** Start **
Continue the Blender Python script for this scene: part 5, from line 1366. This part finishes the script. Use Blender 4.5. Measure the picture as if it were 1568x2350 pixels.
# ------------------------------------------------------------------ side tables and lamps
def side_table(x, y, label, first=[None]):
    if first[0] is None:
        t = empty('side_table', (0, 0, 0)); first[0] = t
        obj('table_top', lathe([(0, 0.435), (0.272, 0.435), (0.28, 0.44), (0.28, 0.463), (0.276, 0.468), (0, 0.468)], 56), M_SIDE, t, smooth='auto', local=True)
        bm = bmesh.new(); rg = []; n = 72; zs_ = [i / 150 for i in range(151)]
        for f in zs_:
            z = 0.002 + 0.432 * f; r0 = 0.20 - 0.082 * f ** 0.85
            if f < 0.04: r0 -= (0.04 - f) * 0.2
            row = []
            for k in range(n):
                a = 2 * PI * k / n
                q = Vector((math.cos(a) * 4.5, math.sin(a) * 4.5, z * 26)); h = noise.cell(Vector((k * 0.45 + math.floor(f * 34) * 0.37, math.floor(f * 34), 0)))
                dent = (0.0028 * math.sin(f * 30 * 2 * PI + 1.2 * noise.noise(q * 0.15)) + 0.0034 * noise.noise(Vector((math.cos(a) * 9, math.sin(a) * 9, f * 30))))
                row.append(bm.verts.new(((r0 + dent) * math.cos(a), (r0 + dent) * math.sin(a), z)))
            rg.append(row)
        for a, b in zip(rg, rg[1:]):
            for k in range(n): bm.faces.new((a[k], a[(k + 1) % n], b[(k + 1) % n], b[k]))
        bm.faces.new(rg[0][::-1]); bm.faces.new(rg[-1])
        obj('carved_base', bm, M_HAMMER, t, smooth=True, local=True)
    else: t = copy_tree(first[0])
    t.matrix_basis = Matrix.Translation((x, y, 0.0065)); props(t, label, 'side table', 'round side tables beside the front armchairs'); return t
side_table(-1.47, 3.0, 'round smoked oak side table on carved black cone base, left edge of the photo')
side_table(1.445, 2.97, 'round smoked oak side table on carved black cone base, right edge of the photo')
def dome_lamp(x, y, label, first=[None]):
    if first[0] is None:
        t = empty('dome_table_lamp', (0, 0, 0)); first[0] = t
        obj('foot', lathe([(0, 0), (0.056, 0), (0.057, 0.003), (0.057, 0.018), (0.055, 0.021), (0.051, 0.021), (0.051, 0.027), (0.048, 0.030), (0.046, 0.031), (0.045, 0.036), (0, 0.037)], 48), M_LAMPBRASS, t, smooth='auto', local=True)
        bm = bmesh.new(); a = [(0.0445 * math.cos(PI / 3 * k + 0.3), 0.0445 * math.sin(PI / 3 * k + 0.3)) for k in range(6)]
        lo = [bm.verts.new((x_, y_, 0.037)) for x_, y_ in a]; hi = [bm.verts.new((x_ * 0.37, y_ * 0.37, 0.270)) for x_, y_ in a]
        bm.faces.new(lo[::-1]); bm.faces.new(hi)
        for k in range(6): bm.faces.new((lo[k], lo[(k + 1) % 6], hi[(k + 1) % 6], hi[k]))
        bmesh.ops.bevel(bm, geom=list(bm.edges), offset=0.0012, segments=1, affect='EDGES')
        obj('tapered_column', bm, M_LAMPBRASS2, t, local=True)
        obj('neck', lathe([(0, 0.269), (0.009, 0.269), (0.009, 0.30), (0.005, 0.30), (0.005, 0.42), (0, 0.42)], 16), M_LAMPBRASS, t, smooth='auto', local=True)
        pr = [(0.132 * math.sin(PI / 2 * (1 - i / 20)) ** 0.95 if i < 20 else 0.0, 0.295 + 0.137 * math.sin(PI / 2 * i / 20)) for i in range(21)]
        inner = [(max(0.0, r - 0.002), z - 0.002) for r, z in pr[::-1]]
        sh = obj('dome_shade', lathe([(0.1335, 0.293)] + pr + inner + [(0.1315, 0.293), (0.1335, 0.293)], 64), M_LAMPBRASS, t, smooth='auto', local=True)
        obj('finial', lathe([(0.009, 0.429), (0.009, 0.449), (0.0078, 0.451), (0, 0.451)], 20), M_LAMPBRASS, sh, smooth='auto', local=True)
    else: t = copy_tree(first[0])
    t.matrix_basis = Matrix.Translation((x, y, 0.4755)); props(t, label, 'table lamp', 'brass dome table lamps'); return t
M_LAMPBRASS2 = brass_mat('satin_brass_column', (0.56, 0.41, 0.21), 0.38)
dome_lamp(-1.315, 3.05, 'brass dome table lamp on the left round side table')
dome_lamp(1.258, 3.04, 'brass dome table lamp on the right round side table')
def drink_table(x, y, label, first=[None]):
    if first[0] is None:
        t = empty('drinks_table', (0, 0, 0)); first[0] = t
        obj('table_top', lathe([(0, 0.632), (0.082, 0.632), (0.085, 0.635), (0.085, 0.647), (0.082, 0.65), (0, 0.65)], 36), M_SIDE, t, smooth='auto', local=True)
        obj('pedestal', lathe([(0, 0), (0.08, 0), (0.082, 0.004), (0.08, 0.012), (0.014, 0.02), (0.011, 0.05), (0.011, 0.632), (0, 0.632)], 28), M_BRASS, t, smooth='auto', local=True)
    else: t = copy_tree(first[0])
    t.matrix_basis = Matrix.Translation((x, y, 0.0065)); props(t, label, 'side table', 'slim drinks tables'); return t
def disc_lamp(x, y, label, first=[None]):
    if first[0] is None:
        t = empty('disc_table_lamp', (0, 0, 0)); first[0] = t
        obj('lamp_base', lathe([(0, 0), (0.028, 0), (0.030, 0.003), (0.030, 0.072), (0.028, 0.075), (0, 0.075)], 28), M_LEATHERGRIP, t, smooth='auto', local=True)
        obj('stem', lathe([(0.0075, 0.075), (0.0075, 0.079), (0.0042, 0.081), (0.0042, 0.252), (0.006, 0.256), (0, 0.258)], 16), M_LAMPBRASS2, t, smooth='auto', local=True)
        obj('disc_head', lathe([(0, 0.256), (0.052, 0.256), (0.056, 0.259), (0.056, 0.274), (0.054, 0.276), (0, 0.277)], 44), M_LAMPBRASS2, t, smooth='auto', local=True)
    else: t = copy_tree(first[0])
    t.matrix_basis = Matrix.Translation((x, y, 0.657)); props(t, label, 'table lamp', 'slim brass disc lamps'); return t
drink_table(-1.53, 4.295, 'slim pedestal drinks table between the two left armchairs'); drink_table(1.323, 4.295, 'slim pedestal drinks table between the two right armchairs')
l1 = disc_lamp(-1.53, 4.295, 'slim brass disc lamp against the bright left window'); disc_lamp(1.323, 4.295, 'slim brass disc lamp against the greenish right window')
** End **
◆ **What you should do**:
Repeat the material word for word, in full.

◆ **Solution to the exercise**:
Continue the Blender Python script for this scene: part 5, from line 1366. This part finishes the script. Use Blender 4.5. Measure the picture as if it were 1568x2350 pixels.
# ------------------------------------------------------------------ side tables and lamps
def side_table(x, y, label, first=[None]):
    if first[0] is None:
        t = empty('side_table', (0, 0, 0)); first[0] = t
        obj('table_top', lathe([(0, 0.435), (0.272, 0.435), (0.28, 0.44), (0.28, 0.463), (0.276, 0.468), (0, 0.468)], 56), M_SIDE, t, smooth='auto', local=True)
        bm = bmesh.new(); rg = []; n = 72; zs_ = [i / 150 for i in range(151)]
        for f in zs_:
            z = 0.002 + 0.432 * f; r0 = 0.20 - 0.082 * f ** 0.85
            if f < 0.04: r0 -= (0.04 - f) * 0.2
            row = []
            for k in range(n):
                a = 2 * PI * k / n
                q = Vector((math.cos(a) * 4.5, math.sin(a) * 4.5, z * 26)); h = noise.cell(Vector((k * 0.45 + math.floor(f * 34) * 0.37, math.floor(f * 34), 0)))
                dent = (0.0028 * math.sin(f * 30 * 2 * PI + 1.2 * noise.noise(q * 0.15)) + 0.0034 * noise.noise(Vector((math.cos(a) * 9, math.sin(a) * 9, f * 30))))
                row.append(bm.verts.new(((r0 + dent) * math.cos(a), (r0 + dent) * math.sin(a), z)))
            rg.append(row)
        for a, b in zip(rg, rg[1:]):
            for k in range(n): bm.faces.new((a[k], a[(k + 1) % n], b[(k + 1) % n], b[k]))
        bm.faces.new(rg[0][::-1]); bm.faces.new(rg[-1])
        obj('carved_base', bm, M_HAMMER, t, smooth=True, local=True)
    else: t = copy_tree(first[0])
    t.matrix_basis = Matrix.Translation((x, y, 0.0065)); props(t, label, 'side table', 'round side tables beside the front armchairs'); return t
side_table(-1.47, 3.0, 'round smoked oak side table on carved black cone base, left edge of the photo')
side_table(1.445, 2.97, 'round smoked oak side table on carved black cone base, right edge of the photo')
def dome_lamp(x, y, label, first=[None]):
    if first[0] is None:
        t = empty('dome_table_lamp', (0, 0, 0)); first[0] = t
        obj('foot', lathe([(0, 0), (0.056, 0), (0.057, 0.003), (0.057, 0.018), (0.055, 0.021), (0.051, 0.021), (0.051, 0.027), (0.048, 0.030), (0.046, 0.031), (0.045, 0.036), (0, 0.037)], 48), M_LAMPBRASS, t, smooth='auto', local=True)
        bm = bmesh.new(); a = [(0.0445 * math.cos(PI / 3 * k + 0.3), 0.0445 * math.sin(PI / 3 * k + 0.3)) for k in range(6)]
        lo = [bm.verts.new((x_, y_, 0.037)) for x_, y_ in a]; hi = [bm.verts.new((x_ * 0.37, y_ * 0.37, 0.270)) for x_, y_ in a]
        bm.faces.new(lo[::-1]); bm.faces.new(hi)
        for k in range(6): bm.faces.new((lo[k], lo[(k + 1) % 6], hi[(k + 1) % 6], hi[k]))
        bmesh.ops.bevel(bm, geom=list(bm.edges), offset=0.0012, segments=1, affect='EDGES')
        obj('tapered_column', bm, M_LAMPBRASS2, t, local=True)
        obj('neck', lathe([(0, 0.269), (0.009, 0.269), (0.009, 0.30), (0.005, 0.30), (0.005, 0.42), (0, 0.42)], 16), M_LAMPBRASS, t, smooth='auto', local=True)
        pr = [(0.132 * math.sin(PI / 2 * (1 - i / 20)) ** 0.95 if i < 20 else 0.0, 0.295 + 0.137 * math.sin(PI / 2 * i / 20)) for i in range(21)]
        inner = [(max(0.0, r - 0.002), z - 0.002) for r, z in pr[::-1]]
        sh = obj('dome_shade', lathe([(0.1335, 0.293)] + pr + inner + [(0.1315, 0.293), (0.1335, 0.293)], 64), M_LAMPBRASS, t, smooth='auto', local=True)
        obj('finial', lathe([(0.009, 0.429), (0.009, 0.449), (0.0078, 0.451), (0, 0.451)], 20), M_LAMPBRASS, sh, smooth='auto', local=True)
    else: t = copy_tree(first[0])
    t.matrix_basis = Matrix.Translation((x, y, 0.4755)); props(t, label, 'table lamp', 'brass dome table lamps'); return t
M_LAMPBRASS2 = brass_mat('satin_brass_column', (0.56, 0.41, 0.21), 0.38)
dome_lamp(-1.315, 3.05, 'brass dome table lamp on the left round side table')
dome_lamp(1.258, 3.04, 'brass dome table lamp on the right round side table')
def drink_table(x, y, label, first=[None]):
    if first[0] is None:
        t = empty('drinks_table', (0, 0, 0)); first[0] = t
        obj('table_top', lathe([(0, 0.632), (0.082, 0.632), (0.085, 0.635), (0.085, 0.647), (0.082, 0.65), (0, 0.65)], 36), M_SIDE, t, smooth='auto', local=True)
        obj('pedestal', lathe([(0, 0), (0.08, 0), (0.082, 0.004), (0.08, 0.012), (0.014, 0.02), (0.011, 0.05), (0.011, 0.632), (0, 0.632)], 28), M_BRASS, t, smooth='auto', local=True)
    else: t = copy_tree(first[0])
    t.matrix_basis = Matrix.Translation((x, y, 0.0065)); props(t, label, 'side table', 'slim drinks tables'); return t
def disc_lamp(x, y, label, first=[None]):
    if first[0] is None:
        t = empty('disc_table_lamp', (0, 0, 0)); first[0] = t
        obj('lamp_base', lathe([(0, 0), (0.028, 0), (0.030, 0.003), (0.030, 0.072), (0.028, 0.075), (0, 0.075)], 28), M_LEATHERGRIP, t, smooth='auto', local=True)
        obj('stem', lathe([(0.0075, 0.075), (0.0075, 0.079), (0.0042, 0.081), (0.0042, 0.252), (0.006, 0.256), (0, 0.258)], 16), M_LAMPBRASS2, t, smooth='auto', local=True)
        obj('disc_head', lathe([(0, 0.256), (0.052, 0.256), (0.056, 0.259), (0.056, 0.274), (0.054, 0.276), (0, 0.277)], 44), M_LAMPBRASS2, t, smooth='auto', local=True)
    else: t = copy_tree(first[0])
    t.matrix_basis = Matrix.Translation((x, y, 0.657)); props(t, label, 'table lamp', 'slim brass disc lamps'); return t
drink_table(-1.53, 4.295, 'slim pedestal drinks table between the two left armchairs'); drink_table(1.323, 4.295, 'slim pedestal drinks table between the two right armchairs')
l1 = disc_lamp(-1.53, 4.295, 'slim brass disc lamp against the bright left window'); disc_lamp(1.323, 4.295, 'slim brass disc lamp against the greenish right window')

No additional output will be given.